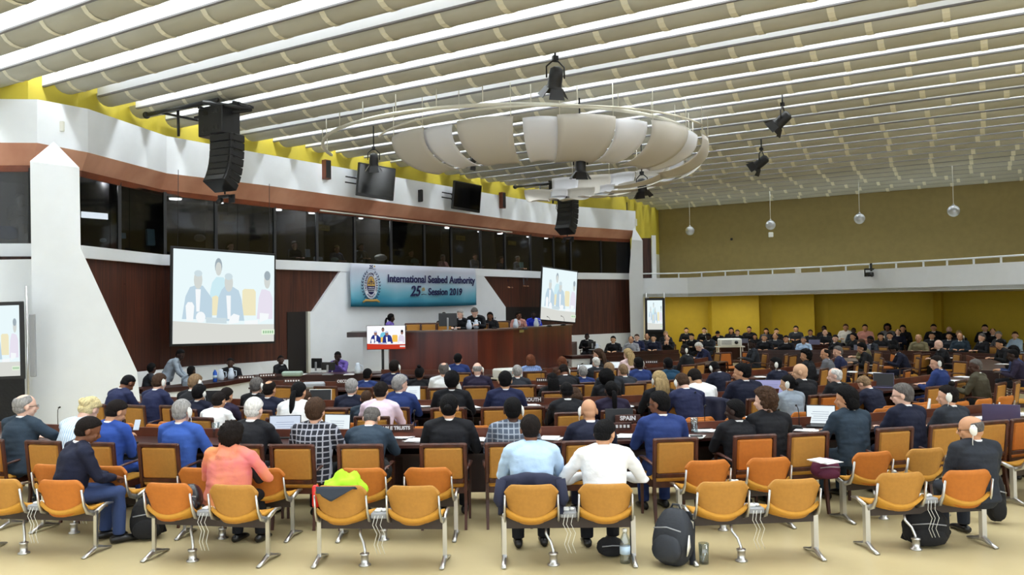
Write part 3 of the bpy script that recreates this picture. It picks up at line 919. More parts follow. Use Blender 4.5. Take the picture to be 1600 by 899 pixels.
# ------------------------------------------------------------------ two-seat beam bench
def bench_back(u, v):
    # u across, v bottom..top ; rounded outline, elliptical lower edge
    X = -math.cos(u * PI)
    zt = .742 - .075 * max(0, (abs(X) - .72) / .28) ** 2.6
    zb = .388 + .15 * abs(X) ** 3.2
    z = zb + (zt - zb) * v
    x = X * (.228 - .012 * (1 - v))
    y = -.245 - .045 * (v - .2) + .06 * X * X * (1 - .25 * v)
    return Vector((x, y, z))
def bench_seat(u, v):
    X = (u - .5) * 2
    z = .425 + .035 * X * X + .075 * max(0, 1 - v / .3) ** 1.6 * (1.0) - .02 * max(0, (v - .8) / .2) ** 2 
    z += -.045 * (1 - X * X) * max(0, 1 - v / .5) 
    y = -.25 + .47 * v + .06 * X * X * (1 - v) - .05 * X * X * v
    return Vector((X * .225, y, z))
def make_bench(seatcols, low=False):
    t = empty('beam_bench')
    b = MB(); b.box((0, -.04, .365), (1.16, .06, .1)); b.build('beam', DARKM, t)
    for i, s in enumerate((-1, 1)):
        cx = s * .33
        o = MB().sheet(bench_back, 20, 8, .03).build('backrest', ORANGE if seatcols[i] == 'o' else MUST, t, True); o.location = (cx, 0, 0)
        o = MB().sheet(bench_seat, 12, 10, .035).build('seat', MUST2, t, True); o.location = (cx, 0, 0)
        for q in (-1, 1):
            a = MB(); a.tube([(cx + q * .243, -.03, .38), (cx + q * .243, -.17, .43), (cx + q * .24, -.21, .5), (cx + q * .236, -.245, .655)], [(.012, .03), (.012, .028), (.011, .018), (.009, .014)], 6, up=(1, 0, 0)); a.build('bracket', ALU, t)
    for s in (-1, 1):
        l = MB(); x = s * .585
        l.tube([(x, -.06, .42), (x, -.06, .06)], [(.022, .035), (.022, .035)], 4, smooth=False, up=(1, 1, 0))
        l.tube([(x, .16, .012), (x, .06, .03), (x, -.06, .06), (x, -.16, .03), (x, -.25, .012)], [(.022, .01), (.022, .018), (.022, .035), (.022, .018), (.022, .01)], 8, up=(1, 0, 0))
        l.tube([(x, -.06, .4), (x, .1, .45), (x, .2, .44)], [(.014, .03), (.014, .02), (.012, .01)], 6, up=(1, 0, 0))
        l.build('leg', ALU, t)
    m = MB(); m.box((0, -.06, .455), (.15, .22, .05), bev=.008); tb = m.build('socket_table', GREYP, t)
    k = MB(); k.box((-.02, -.08, .49), (.06, .09, .02), bev=.006); k.ball((.035, -.09, .492), (.022, .03, .014), 8, 6); k.build('control_unit', WHITEP, tb)
    c = MB()
    for dx in (-.03, .0, .04): c.tube([(dx, -.17, .46), (dx - .02, -.19, .38), (dx + .02, -.19, .3), (dx - .01, -.18, .2), (dx + .02, -.185, .12)], .0025, 5)
    c.build('thin_cable', WHITEP, t)
    g = MB(); g.tube([(-.2, -.04, .33), (-.2, -.06, .26), (-.16, -.1, .2), (-.14, -.12, .13), (-.14, -.13, .1)], .013, 8); cd = g.build('conduit', ALU, t)
    g = MB(); g.lathe([(.055, 0), (.055, .012), (.036, .02), (.034, .09), (.042, .095), (.042, .11), (.02, .115)], (-.14, -.13, 0), 14); g.build('floor_socket', ALU, cd)
    return t
BP_ = {}
def bench(x, y, rz, label, cols='mm', group=None):
    if cols not in BP_: BP_[cols] = make_bench(cols); o = BP_[cols]
    else: o = dup(BP_[cols])
    o.location = (x, y, 0); o.rotation_euler = (0, 0, rz)
    tag(o, label, 'seat bench', group)
    return o

CX, CY = -0.5, 27.3
FOCUS = Vector((-0.5, 24.5))
def face(x, y, fx=None, fy=None):
    fx = FOCUS.x if fx is None else fx; fy = FOCUS.y if fy is None else fy
    return math.atan2(-(fx - x), fy - y)
def ring_at(px, Rr):
    """ground point where the view column px meets the near side of the ring of radius Rr"""
    m = (px - 800) / FOC
    a = m * m + 1; b = -2 * (m * CX + CY); c = CX * CX + CY * CY - Rr * Rr
    D = b * b - 4 * a * c
    if D < 0: return None
    y = (-b - math.sqrt(D)) / (2 * a)
    return Vector((m * y, y, 0))
# ------------------------------------------------------------------ delegates' desks (arcs round the podium)
def arc_pt(Rr, phi): return Vector((CX + Rr * math.sin(phi), CY - Rr * math.cos(phi), 0))
def desk_arc(Rr, p0, p1, label, w=.58):
    d = empty('curved_desk', label=label, cat='desk', group=None)
    n = max(3, int(abs(p1 - p0) * 9)); ang = [R(p0) + (R(p1) - R(p0)) * i / n for i in range(n + 1)] if False else None
    n = max(4, int(abs(p1 - p0) / 4)); ang = [R(p0 + (p1 - p0) * i / n) for i in range(n + 1)]
    def arcbox(mb, r0, r1, z0, z1):
        vs = []
        for a in ang:
            A, B = arc_pt(r0, a), arc_pt(r1, a)
            vs += [A + Vector((0, 0, z0)), B + Vector((0, 0, z0)), B + Vector((0, 0, z1)), A + Vector((0, 0, z1))]
        fs = []
        for i in range(n):
            for k in range(4): fs.append([i * 4 + k, i * 4 + (k + 1) % 4, i * 4 + 4 + (k + 1) % 4, i * 4 + 4 + k])
        fs += [[3, 2, 1, 0], [n * 4 + k for k in range(4)]]
        mb.add(vs, fs)
    m = MB(); arcbox(m, Rr, Rr - w, .715, .75); m.build('desk_top', WOODD, d, True)
    m = MB(); arcbox(m, Rr - w + .02, Rr - w - .02, .68, .86); m.build('back_riser', RISER, d, True)
    m = MB(); arcbox(m, Rr - w + .02, Rr - w - .02, .08, .68); m.build('front_panel', WOODD, d, True)
    m = MB(); arcbox(m, Rr - .1, Rr - w + .02, .6, .63); m.build('under_shelf', WOODD, d, True)
    k = p0
    while k <= p1 + .01:
        a = R(k); A, B = arc_pt(Rr - .06, a), arc_pt(Rr - w + .02, a)
        t = Vector((math.cos(a), math.sin(a), 0)) * .02
        s = MB(); s.prism([A - t, B - t, B - t + Vector((0, 0, .715)), A - t + Vector((0, 0, .715))], t * 2); s.build('desk_support', WOODD, d, True)
        k += max(1.5, (p1 - p0) / max(1, round((p1 - p0) * R(1) * Rr / 2.2)))
    return d
RINGS = {1: 18.25, 2: 14.95, 3: 11.55, 4: 8.15}
DK = {1: 17.62, 2: 14.3, 3: 10.9, 4: 7.5}
desk_arc(DK[1], -24, 25, 'long dark curved desk nearest the camera, before the first armchair row')
desk_arc(DK[2], -27, 45, 'dark curved desk in front of the second row of armchairs')
desk_arc(DK[2], 54, 72, 'dark curved desk at the right edge, running away to the far wall')
desk_arc(DK[3], -28, 74, 'dark curved desk in front of the third row of armchairs')
desk_arc(DK[4], -24, 62, 'innermost dark curved desk closest to the podium front')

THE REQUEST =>
Reproduce the full listing faithfully, but do not carry over any pictures.

FULL SOLUTION =>
Write part 3 of the bpy script that recreates this picture. It picks up at line 919. More parts follow. Use Blender 4.5. Take the picture to be 1600 by 899 pixels.
# ------------------------------------------------------------------ two-seat beam bench
def bench_back(u, v):
    # u across, v bottom..top ; rounded outline, elliptical lower edge
    X = -math.cos(u * PI)
    zt = .742 - .075 * max(0, (abs(X) - .72) / .28) ** 2.6
    zb = .388 + .15 * abs(X) ** 3.2
    z = zb + (zt - zb) * v
    x = X * (.228 - .012 * (1 - v))
    y = -.245 - .045 * (v - .2) + .06 * X * X * (1 - .25 * v)
    return Vector((x, y, z))
def bench_seat(u, v):
    X = (u - .5) * 2
    z = .425 + .035 * X * X + .075 * max(0, 1 - v / .3) ** 1.6 * (1.0) - .02 * max(0, (v - .8) / .2) ** 2 
    z += -.045 * (1 - X * X) * max(0, 1 - v / .5) 
    y = -.25 + .47 * v + .06 * X * X * (1 - v) - .05 * X * X * v
    return Vector((X * .225, y, z))
def make_bench(seatcols, low=False):
    t = empty('beam_bench')
    b = MB(); b.box((0, -.04, .365), (1.16, .06, .1)); b.build('beam', DARKM, t)
    for i, s in enumerate((-1, 1)):
        cx = s * .33
        o = MB().sheet(bench_back, 20, 8, .03).build('backrest', ORANGE if seatcols[i] == 'o' else MUST, t, True); o.location = (cx, 0, 0)
        o = MB().sheet(bench_seat, 12, 10, .035).build('seat', MUST2, t, True); o.location = (cx, 0, 0)
        for q in (-1, 1):
            a = MB(); a.tube([(cx + q * .243, -.03, .38), (cx + q * .243, -.17, .43), (cx + q * .24, -.21, .5), (cx + q * .236, -.245, .655)], [(.012, .03), (.012, .028), (.011, .018), (.009, .014)], 6, up=(1, 0, 0)); a.build('bracket', ALU, t)
    for s in (-1, 1):
        l = MB(); x = s * .585
        l.tube([(x, -.06, .42), (x, -.06, .06)], [(.022, .035), (.022, .035)], 4, smooth=False, up=(1, 1, 0))
        l.tube([(x, .16, .012), (x, .06, .03), (x, -.06, .06), (x, -.16, .03), (x, -.25, .012)], [(.022, .01), (.022, .018), (.022, .035), (.022, .018), (.022, .01)], 8, up=(1, 0, 0))
        l.tube([(x, -.06, .4), (x, .1, .45), (x, .2, .44)], [(.014, .03), (.014, .02), (.012, .01)], 6, up=(1, 0, 0))
        l.build('leg', ALU, t)
    m = MB(); m.box((0, -.06, .455), (.15, .22, .05), bev=.008); tb = m.build('socket_table', GREYP, t)
    k = MB(); k.box((-.02, -.08, .49), (.06, .09, .02), bev=.006); k.ball((.035, -.09, .492), (.022, .03, .014), 8, 6); k.build('control_unit', WHITEP, tb)
    c = MB()
    for dx in (-.03, .0, .04): c.tube([(dx, -.17, .46), (dx - .02, -.19, .38), (dx + .02, -.19, .3), (dx - .01, -.18, .2), (dx + .02, -.185, .12)], .0025, 5)
    c.build('thin_cable', WHITEP, t)
    g = MB(); g.tube([(-.2, -.04, .33), (-.2, -.06, .26), (-.16, -.1, .2), (-.14, -.12, .13), (-.14, -.13, .1)], .013, 8); cd = g.build('conduit', ALU, t)
    g = MB(); g.lathe([(.055, 0), (.055, .012), (.036, .02), (.034, .09), (.042, .095), (.042, .11), (.02, .115)], (-.14, -.13, 0), 14); g.build('floor_socket', ALU, cd)
    return t
BP_ = {}
def bench(x, y, rz, label, cols='mm', group=None):
    if cols not in BP_: BP_[cols] = make_bench(cols); o = BP_[cols]
    else: o = dup(BP_[cols])
    o.location = (x, y, 0); o.rotation_euler = (0, 0, rz)
    tag(o, label, 'seat bench', group)
    return o

CX, CY = -0.5, 27.3
FOCUS = Vector((-0.5, 24.5))
def face(x, y, fx=None, fy=None):
    fx = FOCUS.x if fx is None else fx; fy = FOCUS.y if fy is None else fy
    return math.atan2(-(fx - x), fy - y)
def ring_at(px, Rr):
    """ground point where the view column px meets the near side of the ring of radius Rr"""
    m = (px - 800) / FOC
    a = m * m + 1; b = -2 * (m * CX + CY); c = CX * CX + CY * CY - Rr * Rr
    D = b * b - 4 * a * c
    if D < 0: return None
    y = (-b - math.sqrt(D)) / (2 * a)
    return Vector((m * y, y, 0))
# ------------------------------------------------------------------ delegates' desks (arcs round the podium)
def arc_pt(Rr, phi): return Vector((CX + Rr * math.sin(phi), CY - Rr * math.cos(phi), 0))
def desk_arc(Rr, p0, p1, label, w=.58):
    d = empty('curved_desk', label=label, cat='desk', group=None)
    n = max(3, int(abs(p1 - p0) * 9)); ang = [R(p0) + (R(p1) - R(p0)) * i / n for i in range(n + 1)] if False else None
    n = max(4, int(abs(p1 - p0) / 4)); ang = [R(p0 + (p1 - p0) * i / n) for i in range(n + 1)]
    def arcbox(mb, r0, r1, z0, z1):
        vs = []
        for a in ang:
            A, B = arc_pt(r0, a), arc_pt(r1, a)
            vs += [A + Vector((0, 0, z0)), B + Vector((0, 0, z0)), B + Vector((0, 0, z1)), A + Vector((0, 0, z1))]
        fs = []
        for i in range(n):
            for k in range(4): fs.append([i * 4 + k, i * 4 + (k + 1) % 4, i * 4 + 4 + (k + 1) % 4, i * 4 + 4 + k])
        fs += [[3, 2, 1, 0], [n * 4 + k for k in range(4)]]
        mb.add(vs, fs)
    m = MB(); arcbox(m, Rr, Rr - w, .715, .75); m.build('desk_top', WOODD, d, True)
    m = MB(); arcbox(m, Rr - w + .02, Rr - w - .02, .68, .86); m.build('back_riser', RISER, d, True)
    m = MB(); arcbox(m, Rr - w + .02, Rr - w - .02, .08, .68); m.build('front_panel', WOODD, d, True)
    m = MB(); arcbox(m, Rr - .1, Rr - w + .02, .6, .63); m.build('under_shelf', WOODD, d, True)
    k = p0
    while k <= p1 + .01:
        a = R(k); A, B = arc_pt(Rr - .06, a), arc_pt(Rr - w + .02, a)
        t = Vector((math.cos(a), math.sin(a), 0)) * .02
        s = MB(); s.prism([A - t, B - t, B - t + Vector((0, 0, .715)), A - t + Vector((0, 0, .715))], t * 2); s.build('desk_support', WOODD, d, True)
        k += max(1.5, (p1 - p0) / max(1, round((p1 - p0) * R(1) * Rr / 2.2)))
    return d
RINGS = {1: 18.25, 2: 14.95, 3: 11.55, 4: 8.15}
DK = {1: 17.62, 2: 14.3, 3: 10.9, 4: 7.5}
desk_arc(DK[1], -24, 25, 'long dark curved desk nearest the camera, before the first armchair row')
desk_arc(DK[2], -27, 45, 'dark curved desk in front of the second row of armchairs')
desk_arc(DK[2], 54, 72, 'dark curved desk at the right edge, running away to the far wall')
desk_arc(DK[3], -28, 74, 'dark curved desk in front of the third row of armchairs')
desk_arc(DK[4], -24, 62, 'innermost dark curved desk closest to the podium front')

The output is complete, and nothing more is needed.